The elite and affluent households are emerging as major drivers of consumption in the world’s fastest-growing major economy.
In 2016, the household segment termed “aspirers,” with average annual gross incomes of between $7,700 (Rs5,04,234) and $15,400(Rs10,08,469), and the “next billion” (between $2,300 and $7,700), together constituted a massive 62% of the consumption expenditure in India, according to a report by the Boston Consulting Group (BCG).
However, by 2025, these two segments will decline to 55%. The “elite” (earning over $30,800 or Rs20,16,938) and the “affluent” (between $15,400 and $30,800) will see their share rise to 40%, a 13-percentage-point increase from 2016, the BCG report suggests.
Titled “The New Indian: The Many Facets of a Changing Consumer,” the report says that for the first time, the wealthy will represent India’s largest consumption segment.
Rapid economic growth will result in more households moving up the income ladder: “elite” and “affluent” ones, which together form just 8% of the pie today, will double their share by 2025, the report says.

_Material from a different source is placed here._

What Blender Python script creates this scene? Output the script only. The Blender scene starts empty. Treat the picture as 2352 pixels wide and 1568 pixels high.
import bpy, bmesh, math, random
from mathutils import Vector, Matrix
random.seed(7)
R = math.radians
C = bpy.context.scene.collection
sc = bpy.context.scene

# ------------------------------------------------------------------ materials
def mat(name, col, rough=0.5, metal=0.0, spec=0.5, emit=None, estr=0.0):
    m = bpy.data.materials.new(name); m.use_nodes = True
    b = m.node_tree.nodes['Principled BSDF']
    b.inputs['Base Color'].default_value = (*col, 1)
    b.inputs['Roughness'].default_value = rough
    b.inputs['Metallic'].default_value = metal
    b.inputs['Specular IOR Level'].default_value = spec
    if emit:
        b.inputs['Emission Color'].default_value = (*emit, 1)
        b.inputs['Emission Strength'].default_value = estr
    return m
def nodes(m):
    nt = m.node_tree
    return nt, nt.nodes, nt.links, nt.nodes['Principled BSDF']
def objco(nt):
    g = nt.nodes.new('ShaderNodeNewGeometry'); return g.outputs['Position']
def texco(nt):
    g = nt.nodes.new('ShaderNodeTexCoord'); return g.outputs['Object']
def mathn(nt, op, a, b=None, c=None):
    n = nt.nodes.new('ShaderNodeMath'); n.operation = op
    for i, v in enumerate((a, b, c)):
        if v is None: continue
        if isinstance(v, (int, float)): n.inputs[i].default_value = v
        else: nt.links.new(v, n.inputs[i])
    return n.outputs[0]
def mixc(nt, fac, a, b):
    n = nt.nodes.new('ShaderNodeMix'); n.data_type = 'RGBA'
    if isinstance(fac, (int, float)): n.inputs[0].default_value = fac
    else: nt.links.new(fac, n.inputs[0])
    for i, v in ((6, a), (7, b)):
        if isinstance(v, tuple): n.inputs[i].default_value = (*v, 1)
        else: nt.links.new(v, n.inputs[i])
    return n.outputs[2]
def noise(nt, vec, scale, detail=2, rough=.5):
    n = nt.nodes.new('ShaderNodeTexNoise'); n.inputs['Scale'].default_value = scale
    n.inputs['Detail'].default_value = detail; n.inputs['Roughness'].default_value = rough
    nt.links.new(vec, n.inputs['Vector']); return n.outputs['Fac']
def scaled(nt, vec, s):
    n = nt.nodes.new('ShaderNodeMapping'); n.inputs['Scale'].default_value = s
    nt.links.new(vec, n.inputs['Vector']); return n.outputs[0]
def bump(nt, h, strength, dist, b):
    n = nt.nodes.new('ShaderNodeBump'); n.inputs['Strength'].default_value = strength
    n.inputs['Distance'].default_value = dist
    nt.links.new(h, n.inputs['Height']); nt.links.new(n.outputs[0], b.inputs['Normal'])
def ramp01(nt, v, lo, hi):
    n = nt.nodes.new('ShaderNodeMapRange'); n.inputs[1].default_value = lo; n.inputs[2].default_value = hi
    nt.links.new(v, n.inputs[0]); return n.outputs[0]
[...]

This demographic shift will be fuelled by socio-cultural changes, reshaping consumption patterns significantly, Abheek Singhi, a co-author of the report said. These changes include increased participation of women in the workforce, the emergence of nuclear families, and more connectivity across households through digital devices.
But that’s not all.
The cities
Economic growth is likely to benefit smaller markets too. Households in emerging cities, with populations of less than a million, will have the fastest growing consumption expenditure by 2025 across India, the report says. They will account for a third of all consumer spends, thanks to rising affluence as well as populations.
Currently, over 50% of Indians live in villages. But a shift is underway as more rural households, buoyed by job prospects, continue to migrate.
Over the next several years, newer pockets of consumption will open up, driven by investment in local infrastructure and industrial projects in tier-2 and -3 cities, BCG foresees. These will continue to house both middle-income as well as affluent households.
BCG has identified over 300 such cities, including Guntur in the southern state of Andhra Pradesh, Jalandhar in Punjab, Karnal in the northern state of Haryana, Meerut in Uttar Pradesh, and Warangal in Telangana, as the next growth centres. “These are cities that connect to rich rural pockets; are connected via highways and, with local state investments, can become prospectively big markets,” Nimisha Jain, a co-author of the report, said.
Consumption expenditures in these emerging cities are already increasing at a faster clip than those in the bigger ones, the report added. By 2025, BCG estimates that some 120 such Indian cities will match today’s major metropolitans in average household income.
All this will make the country the third-largest consumer economy in the world by 2025; it is currently the sixth-largest. The size of India’s consumer market itself will reach $4 trillion by 2025. That’s three times its current size.